Not the right time for justice and accountability

In a 2019 statement released before a Doha meeting between Taliban and Afghan government representatives, the group committed to women’s rights “within the Islamic framework of Islamic values”. But the statement also denounced “so-called women’s rights activists” who were encouraging women to break Afghan customs.

Despite their Taliban 2.0 media-friendly strategy, the group has declined to provide details of their vision of Islamic – or Sharia – law, a vague set of jurisprudence subject to different interpretations by various schools of Islam.

I personally feel Sharia, or Islam, is being used as a tool to advance their political ambitions,” said Ahmadi. “I don’t think even the Taliban themselves know how to answer this because they have been asked publicly and behind closed doors, but they have failed to elaborate.”

Thousands of miles away from Doha’s luxury hotels, the situation on the ground for women in Taliban-controlled areas of Afghanistan is deteriorating, with local commanders changing unwritten rules that affect women and girls at whim.

Taliban commanders in the northeastern Takhar province, for instance, banned girls from going to school beyond Grade 7 last week, according to Ahmadi. “I don’t know where these decisions on age and grades come from. My interpretation of Sharia is that women have no limits to an education,” she said. 
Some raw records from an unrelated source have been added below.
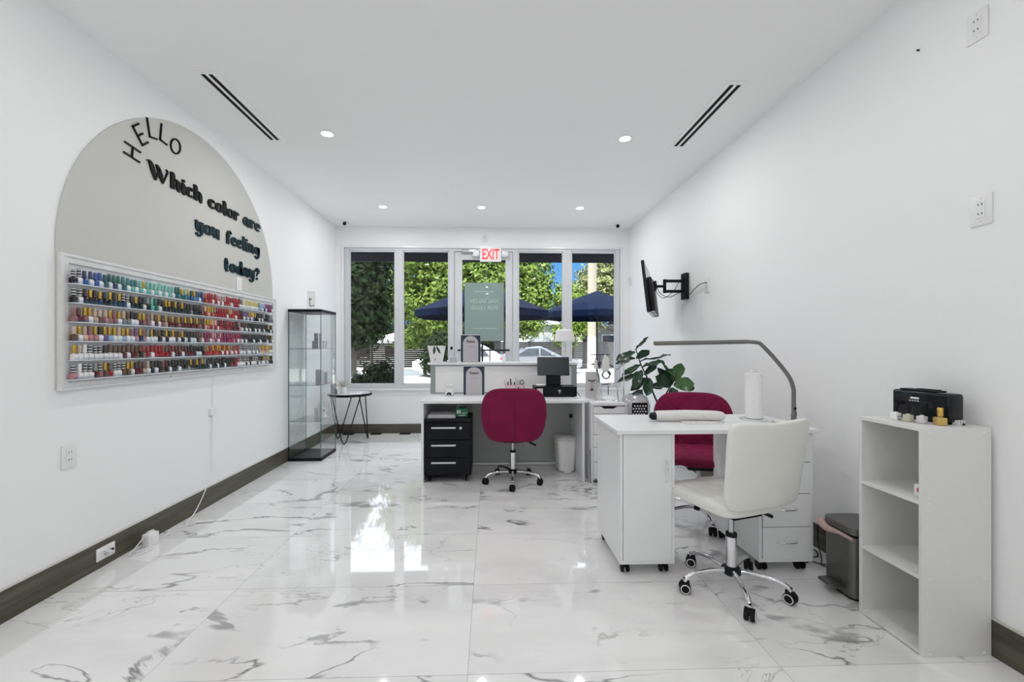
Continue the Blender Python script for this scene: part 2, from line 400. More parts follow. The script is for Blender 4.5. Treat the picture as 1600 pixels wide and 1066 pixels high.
# casing round the shopfront
b = MB()
b.box(-2.10, -2.062, YF - .012, YF + .02, .641, 2.66, bev=.003); b.box(1.872, 1.91, YF - .012, YF + .02, .641, 2.66, bev=.003)
b.box(-2.062, 1.872, YF - .010, YF + .02, 2.625, 2.658, bev=.003)
b.box(-2.10, -.60, YF - .03, YF + .03, .605, .640, bev=.003); b.box(.41, 1.91, YF - .03, YF + .03, .605, .640, bev=.003)
struct(b.build('trim_2', M_casing))
F0, F1 = YF + .005, YF + .085
def window(n, x0, x1, gx0, gx1):
    w = bpy.data.objects.new('window_%d' % n, None); C.objects.link(w); struct(w); w.location = ((x0 + x1) / 2, F0, .64)
    cx = (x0 + x1) / 2
    b = MB(); G0, G1 = .690 - .64, 2.590 - .64; T = 2.625 - .64
    b.box(x0 - cx, gx0 - cx, 0, .08, 0, T, bev=.002); b.box(gx1 - cx, x1 - cx, 0, .08, 0, T, bev=.002)
    b.box(gx0 - cx, gx1 - cx, 0, .08, 0, G0, bev=.002); b.box(gx0 - cx, gx1 - cx, 0, .08, G1, T, bev=.002)
    # glazing bead
    for (u0, u1, v0, v1) in ((gx0, gx0 + .012, .69, 2.59), (gx1 - .012, gx1, .69, 2.59), (gx0, gx1, .69, .702), (gx0, gx1, 2.578, 2.59)):
        b.box(u0 - cx, u1 - cx, .012, .05, v0 - .64, v1 - .64)
    b.build('window_frame', M_alu, w)
    MB().box(gx0 - cx, gx1 - cx, .045, .051, G0, G1).build('glass', M_glass, w)
window(1, -2.062, -1.297, -1.997, -1.351)
window(2, -1.297, -.545, -1.243, -.592)
window(3, .350, 1.107, .403, 1.047)
window(4, 1.107, 1.872, 1.167, 1.808)
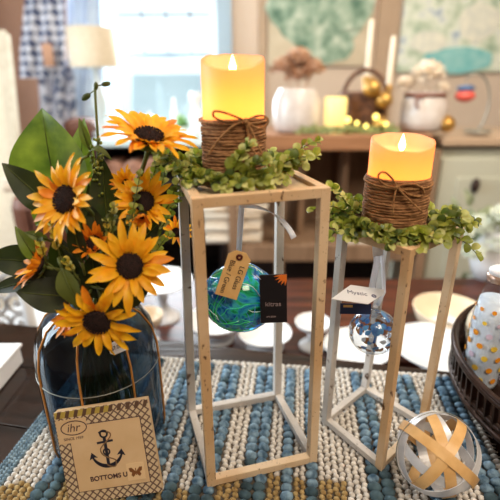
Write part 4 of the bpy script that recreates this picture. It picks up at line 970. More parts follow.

Afghan women’s rights issues that once dominated international headlines now slip past news agendas, said Ahmadi amid fears that the accelerated peace process pace in the coming weeks could push these topics further off the radar.

Speaking to FRANCE 24 shortly after a virtual meeting with 32 female activists from across Afghanistan, Ahmadi said the women reported feeling abandoned by the world, and particularly by the foreign press.

“The general view is that women are opposed to peace, so they are not being heard,” explained Admadi. “They believe that because women want justice and accountability, they will be an impediment to the peace process and that’s why their voices are being excluded these days.”